Okanagan Crush Pad grapes come from their own vineyards and contract growers for themselves, and are also available to their clients.
Switchback Vineyard, home to roaming sheep and chickens, was not organic in the beginning, but as of May this year,has been so transformed, that the winery has applied for organic certification. “It’s been a lot of work but is beginning to pay off,” says Christine. “We see the balance coming back into the vineyard, the wine quality has improved leaps and bounds.”
Okanagan Crush Pad’s other vineyard, 312 acres up Garnet Valley Road, was organic from the start, and was designed by terroir expert Dr. Pedro Parra.

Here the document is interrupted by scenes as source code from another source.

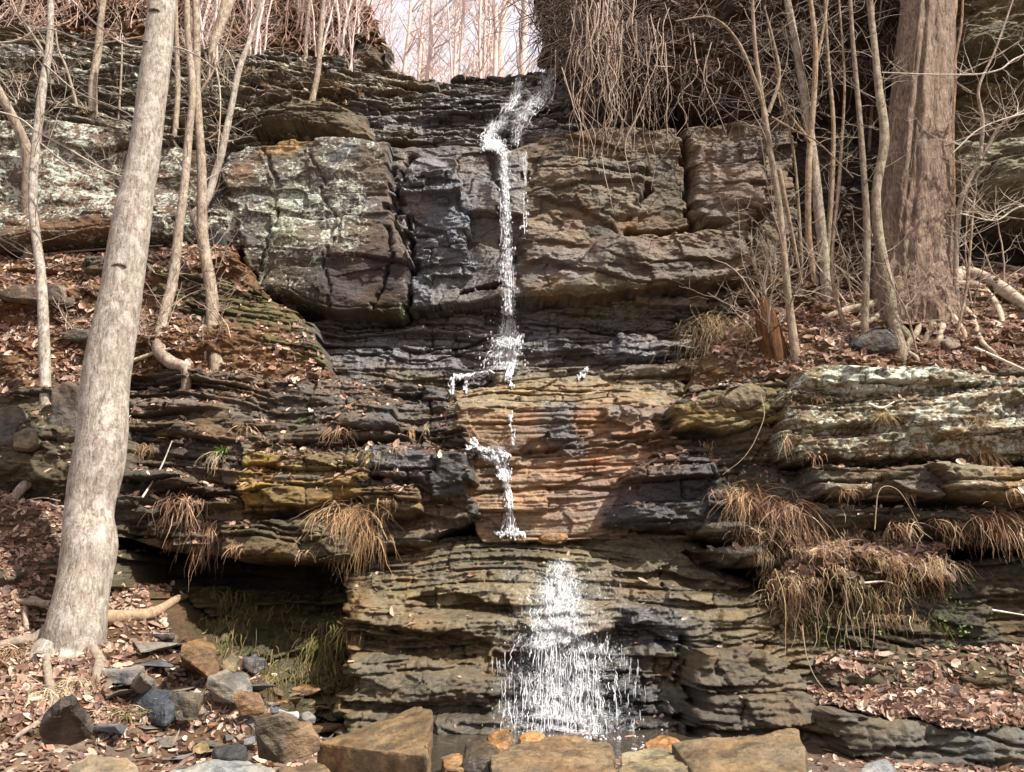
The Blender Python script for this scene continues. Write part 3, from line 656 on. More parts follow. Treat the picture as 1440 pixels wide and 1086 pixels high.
sheet('plateau', np.arange(-60, 61, 1.5), np.concatenate((np.arange(12.9, 16, .3), np.arange(16, 160, 4.))), lambda x, y: 11.0 + .045 * np.clip(y - 14, 0, 200) + .25 * np.clip(-x - 3, 0, 15) * .6 + .12 * fbm(x * .5, y * .5, 3, 9) - 1.2 * sstep(13.4, 12.7, y), (.14, .10, .07), 'brown woodland floor above the lip of the falls', 'ground')
def plateau_z(x, y): return 11.0 + .045 * max(y - 14, 0) + .15 * min(max(-x - 3, 0), 15)

# ------------------------------------------------------------------ sight line -> cliff surface
def fld(x, z):
    i = np.clip(((x - X0) / DX).astype(int), 0, NX - 1); j = np.clip(((z - Z0) / DZ).astype(int), 0, NZ - 1)
    return Yg[j, i]
YS = np.arange(3.5, 20, .01)
def hit(u, v, off=0.0):
    d = ray(u, v)
    x = YS * d[0] / d[1]; z = CAMZ + YS * d[2] / d[1]
    ok = (YS >= fld(x, z)) | (z <= ground_z(x, YS))
    if not ok.any(): return P(u, v, 13.0)
    k = int(np.argmax(ok)); Y = YS[k] - off
    return np.array((Y * d[0] / d[1], Y, CAMZ + Y * d[2] / d[1]))
#%%END_TERRAIN
# ------------------------------------------------------------------ trees
def px_path(pts, Y0=None, Y1=None, sink=0.0, sub=7):
    """pts: (u, v) or (u, v, Y) from base to tip, depths run from Y0 to Y1"""
    n = len(pts); out = []
    for i, p in enumerate(pts):
        Y = p[2] if len(p) == 3 else Y0 + (Y1 - Y0) * i / (n - 1)
        out.append(P(p[0], p[1], Y))
    return smooth_path(out, sub)

def twigs(acc, path, n, length, r, col=(.33, .27, .21), up=.25, depth=2, start=.25, end=1.0, wig=.35, flat=.35, sides=4):
    m = len(path)
    for _ in range(n):
        k = int((start + (end - start) * rng.random()) * (m - 1))
        d = rng.normal(size=3); d[1] *= flat + .3; d[2] = abs(d[2]) * .6 + up; d /= np.linalg.norm(d)
        L = length * rng.uniform(.45, 1.15); s = 9
        p = path[k].copy(); pts = [p.copy()]
        for i in range(s):
            d = d + rng.normal(size=3) * wig * .42 + np.array((0, 0, .03)); d /= np.linalg.norm(d)
            p = p + d * L / s; pts.append(p.copy())
        pts = np.array(pts)
        acc.tube(pts, np.linspace(r, r * .3, s + 1), sides, np.array(col) * rng.uniform(.6, 1.35))
        if depth > 1:
            twigs(acc, pts, int(rng.integers(1, 4)), L * .55, r * .6, col, up, depth - 1, .3, 1, wig, flat, 3)

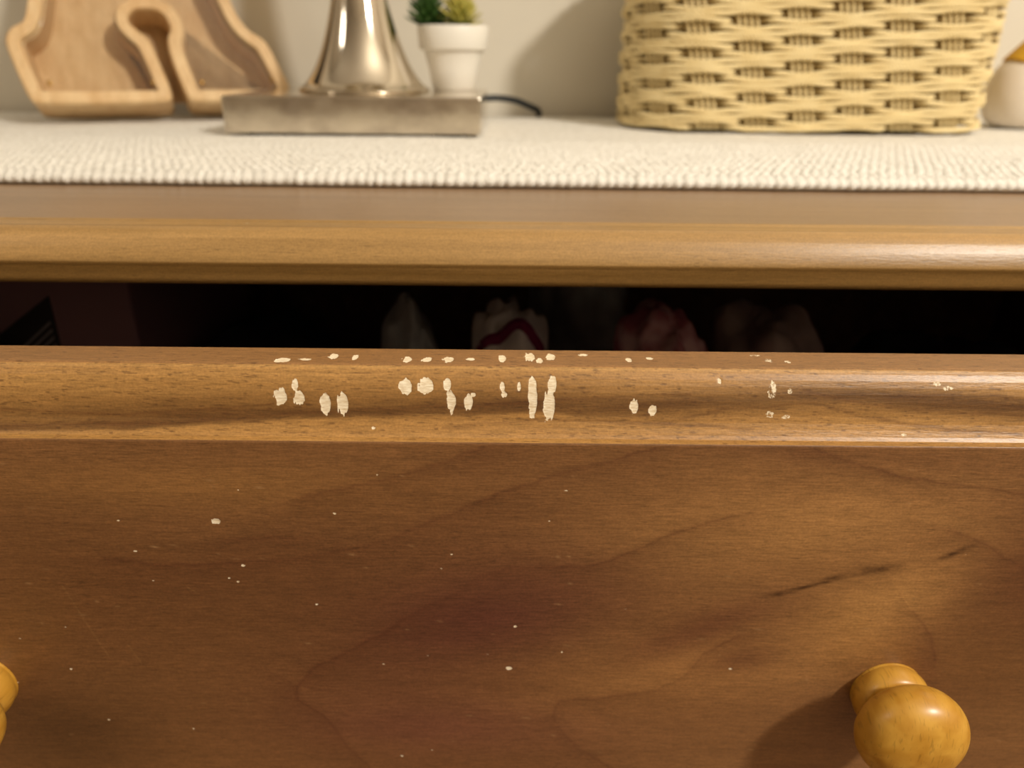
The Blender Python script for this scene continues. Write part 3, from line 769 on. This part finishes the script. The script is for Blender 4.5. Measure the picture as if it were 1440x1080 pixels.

While many Canadian wineries hope to export to China, Okanagan Crush Pad is the first in BC to launch wines specifically for the local Asian community, which comprises a third of the Lower Mainland population. They are offering specially labeled Haywire red and white wines to celebrate 2014, the Year of the Horse, and a food and wine education program for people in the food business. “We find the wines we make in the Okanagan – the lighter reds and aromatic whites – balance nicely with Asian foods.”
Christine is very pleased with Okanagan Crush Pad’s progress so far. “And most of the people working with us have been here since day one,” she says. “It’s the people who make our business, not the building.”